Only the lines from the start of the data to the line containing "COL = scene.collection", both included, should be output, exactly and without pictures.

▶ **Data provided**
(begin)

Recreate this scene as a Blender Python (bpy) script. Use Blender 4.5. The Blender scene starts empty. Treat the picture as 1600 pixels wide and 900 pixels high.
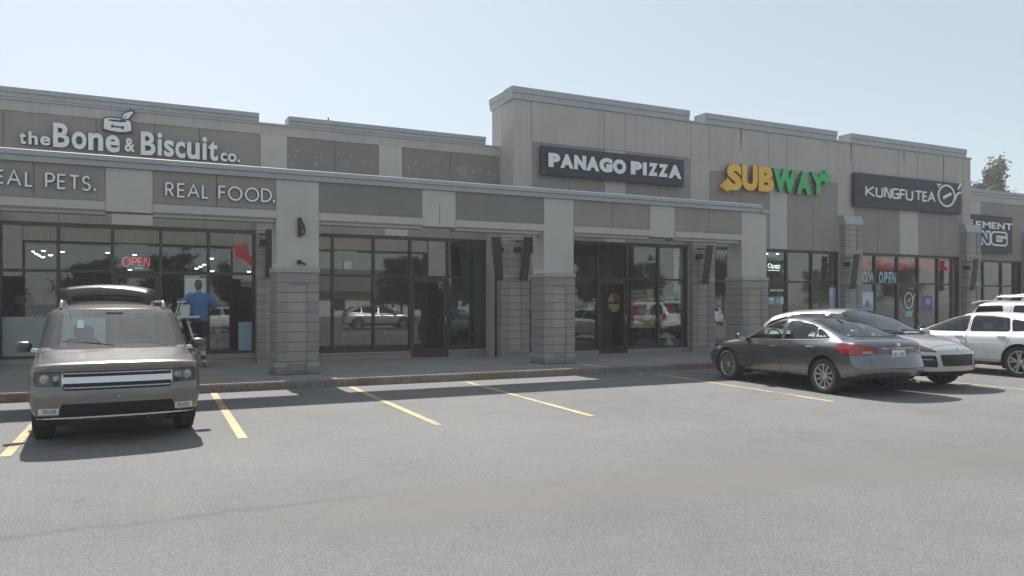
import bpy, bmesh, math, random
import numpy as np
from mathutils import Vector, Matrix
from mathutils.bvhtree import BVHTree
R = math.radians
scene = bpy.context.scene
COL = scene.collection

# ------------------------------------------------------------------ camera, sky, sun, exposure
FOC, PCX, HZ, CAMH = 1185.0, 800.0, 474.0, 1.62      # focal length / horizon of the photograph (1600 px wide)
YAW = math.atan(580.0 / FOC)
SN, CS = math.sin(YAW), math.cos(YAW)
cam_data = bpy.data.cameras.new('camera')
cam_data.sensor_width = 36.0
cam_data.lens = FOC / 1600.0 * 36.0
cam_data.shift_y = (HZ - 450.0) / 1600.0
cam_data.clip_end = 3000.0
cam = bpy.data.objects.new('camera', cam_data)
cam.location = (0, 0, CAMH)
cam.rotation_euler = (R(90), 0, -YAW)
COL.objects.link(cam)
scene.camera = cam

SUN_EL = 48.8
world = bpy.data.worlds.new('World')
scene.world = world
world.use_nodes = True
wn = world.node_tree
bg = wn.nodes['Background']
sky = wn.nodes.new('ShaderNodeTexSky')
sky.sky_type = 'NISHITA'
sky.sun_disc = False
sky.sun_elevation = R(SUN_EL)
sky.sun_rotation = R(0)
sky.air_density = 1.0
sky.dust_density = 1.0
sky.ozone_density = 0.5
sky.altitude = 50
veil = wn.nodes.new('ShaderNodeMix')          # milky summer haze over the clear sky
veil.data_type = 'RGBA'
veil.inputs[0].default_value = 0.60
veil.inputs[7].default_value = (3.78, 4.12, 4.00, 1)
wn.links.new(sky.outputs[0], veil.inputs[6])
wn.links.new(veil.outputs[2], bg.inputs[0])
bg.inputs[1].default_value = 0.112
sun_data = bpy.data.lights.new('sun', 'SUN')
sun_data.energy = 5.0
sun_data.angle = R(0.6)
sun_data.color = (1.0, 0.955, 0.905)
sun = bpy.data.objects.new('sun', sun_data)
sun.rotation_euler = (-(R(90) - R(SUN_EL)), 0, 0)
sun.location = (0, 60, 60)
COL.objects.link(sun)
scene.view_settings.view_transform = 'Standard'
scene.view_settings.look = 'None'
scene.view_settings.exposure = 0.56
scene.view_settings.gamma = 1.0
scene.cycles.use_denoising = True
scene.cycles.max_bounces = 8
scene.cycles.transparent_max_bounces = 16
scene.cycles.caustics_reflective = False
scene.cycles.caustics_refractive = False


def at(px, py, Y):
    """point of the plane Y = const that stands at this place of the photograph"""
    u = (px - PCX) / FOC
    k = Y / (CS - SN * u)
    return Vector(((CS * u + SN) * k, Y, CAMH - (py - HZ) * k / FOC))


# ------------------------------------------------------------------ objects
def tag(o, label=None, cat=None, group=None, kind=None):
    if label: o['label'] = label
    if cat: o['category'] = cat
    if group: o['group'] = group
    if kind: o['kind'] = kind
    return o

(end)

▶ **Response below**
Recreate this scene as a Blender Python (bpy) script. Use Blender 4.5. The Blender scene starts empty. Treat the picture as 1600 pixels wide and 900 pixels high.
import bpy, bmesh, math, random
import numpy as np
from mathutils import Vector, Matrix
from mathutils.bvhtree import BVHTree
R = math.radians
scene = bpy.context.scene
COL = scene.collection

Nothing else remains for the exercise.